Wednesday, December 09, 2009

"Flowers" for Brownsville: Flores Home to Texas

On this feast of St Juan Diego, the Pope has tapped one of the US bench's rising stars to lead an emerging giant of the booming Southern church.

Barely three years after becoming an auxiliary of Detroit at 45, Bishop Daniel Flores is headed home to Texas' border country as bishop of Brownsville -- the Rio Grande Valley church that's nearly tripled in size since 1980 (and doubled since 1990), its Catholic population now standing just short of a million.

Flores succeeds Bishop Raymundo Peña, who reached the retirement age of 75 in February.
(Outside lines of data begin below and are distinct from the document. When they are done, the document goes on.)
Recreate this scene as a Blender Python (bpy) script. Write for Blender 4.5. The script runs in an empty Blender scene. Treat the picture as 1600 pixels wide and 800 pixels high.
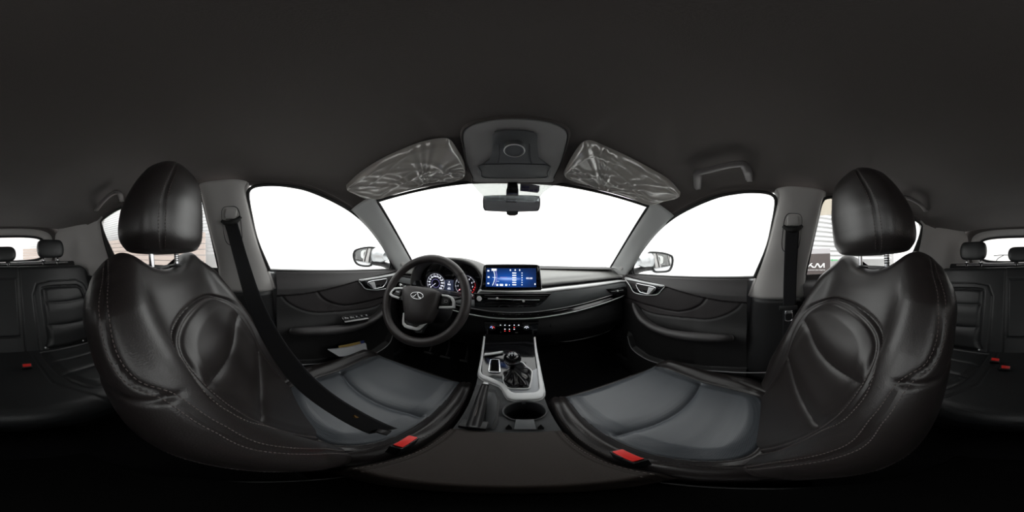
import bpy, bmesh, math, random
import numpy as np
from mathutils import Vector, Matrix
random.seed(7); rng = np.random.RandomState(5)
sc = bpy.context.scene
col = sc.collection
R = math.radians

# ------------------------------------------------------------------ camera
ROLL = -1.24
cd = bpy.data.cameras.new('camera'); cam = bpy.data.objects.new('camera', cd); col.objects.link(cam)
cd.type = 'PANO'; cd.panorama_type = 'EQUIRECTANGULAR'
cd.clip_start = 0.01; cd.clip_end = 200
cam.matrix_world = Matrix.Rotation(R(ROLL), 4, 'Y') @ Matrix.Rotation(R(90), 4, 'X')
sc.camera = cam
# ------------------------------------------------------------------ world
w = bpy.data.worlds.new('world'); sc.world = w; w.use_nodes = True
wb = w.node_tree.nodes['Background']; wb.inputs[0].default_value = (1.0, 0.995, 0.985, 1); wb.inputs[1].default_value = 1.0
sc.view_settings.view_transform = 'Standard'; sc.view_settings.look = 'None'
sc.view_settings.gamma = 1; sc.view_settings.exposure = 1.35
sc.view_settings.use_curve_mapping = False
sc.cycles.max_bounces = 8; sc.cycles.diffuse_bounces = 4; sc.cycles.glossy_bounces = 4
sc.cycles.transparent_max_bounces = 12; sc.cycles.caustics_reflective = False; sc.cycles.caustics_refractive = False
sc.cycles.sample_clamp_indirect = 6

# ------------------------------------------------------------------ materials
MATS = {}
def mat(name, c, rough=.5, metal=0, spec=.5, bump=0, bscale=300, kind='noise', var=0, coat=0, sheen=0, emit=None, es=1, vscale=6):
    if name in MATS: return MATS[name]
    m = bpy.data.materials.new(name); m.use_nodes = True; MATS[name] = m
    nt = m.node_tree; b = nt.nodes['Principled BSDF']
    b.inputs['Base Color'].default_value = (*c, 1); b.inputs['Roughness'].default_value = rough
    b.inputs['Metallic'].default_value = metal; b.inputs['Specular IOR Level'].default_value = spec
    b.inputs['Coat Weight'].default_value = coat; b.inputs['Coat Roughness'].default_value = .08
    b.inputs['Sheen Weight'].default_value = sheen
    if emit: b.inputs['Emission Color'].default_value = (*emit, 1); b.inputs['Emission Strength'].default_value = es
    tc = nt.nodes.new('ShaderNodeTexCoord')
    if bump:
        if kind == 'noise':
            t = nt.nodes.new('ShaderNodeTexNoise'); t.inputs['Scale'].default_value = bscale; t.inputs['Detail'].default_value = 3; out = t.outputs['Fac']
        else:
            t = nt.nodes.new('ShaderNodeTexVoronoi'); t.inputs['Scale'].default_value = bscale; out = t.outputs['Distance']
            if kind == 'perf': t.inputs['Randomness'].default_value = 0.0
        nt.links.new(tc.outputs['Object'], t.inputs['Vector'])
        bp = nt.nodes.new('ShaderNodeBump'); bp.inputs['Strength'].default_value = bump; bp.inputs['Distance'].default_value = .0015
        nt.links.new(out, bp.inputs['Height']); nt.links.new(bp.outputs['Normal'], b.inputs['Normal'])
    if var:
        n = nt.nodes.new('ShaderNodeTexNoise'); n.inputs['Scale'].default_value = vscale; n.inputs['Detail'].default_value = 5
        nt.links.new(tc.outputs['Object'], n.inputs['Vector'])
        r = nt.nodes.new('ShaderNodeMapRange'); r.inputs[3].default_value = rough - var; r.inputs[4].default_value = rough + var
        nt.links.new(n.outputs['Fac'], r.inputs[0]); nt.links.new(r.outputs[0], b.inputs['Roughness'])
    return m

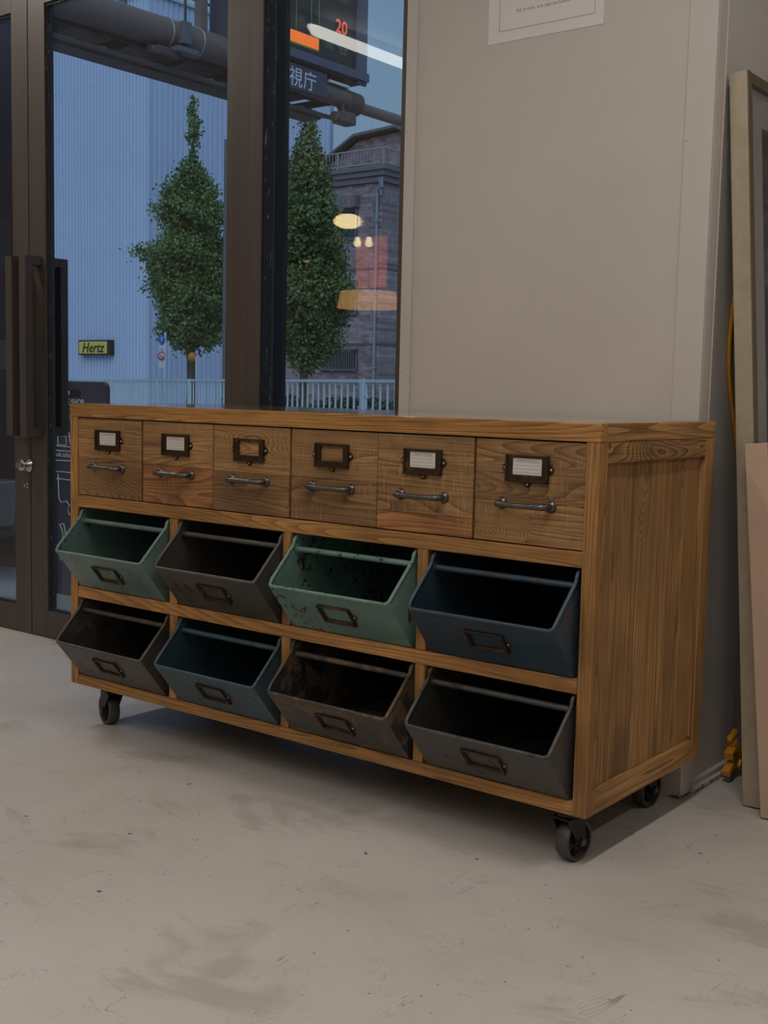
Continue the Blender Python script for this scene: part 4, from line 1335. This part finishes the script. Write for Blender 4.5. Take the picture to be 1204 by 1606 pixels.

The move gives a notably young bishop to a especially young fold -- half the Brownsville church's population is under age 25, and at 48, Flores becomes Stateside Catholicism's second most youthful ordinary after 45 year-old Bishop Jim Wall of Gallup. Per capita, Brownsville's also the most-densely Catholic of the nearly 200 Stateside dioceses, with the church comprising a full 85% of the Valley's residents.

Ordained a priest in 1988, the smooth, brilliant Corpus Christi native -- who several top prelates fought to have as their auxiliary before the Motor City won out in 2006 -- picked up dual theology degrees in Rome around serving his home-church as vocation director, chancellor and rector of Corpus Christi Cathedral. A fan of Thomas, Tolkien and Sinatra -- and able to quote all three, and more, with equal ease -- Flores became the first Hispanic prelate ever to serve in Detroit, where he won plaudits for his easy-going mix of energy and savvy, especially among the Michigan church's younger set.

The first post to be filled in the current "Texas triangle" of vacant Lone Star dioceses (Corpus and Austin rounding it out), today's move likewise leaves the 1.5 million-member Detroit church with just one active auxiliary bishop... but probably not for long -- native son Archbishop Allen Vigneron recently announced plans to regionalize the archdiocese into four segments, placing each (at least, optimally) under an assistant high-hat still to be named.

The installation's already been called for Candlemas, 2 February... as ever, more to come.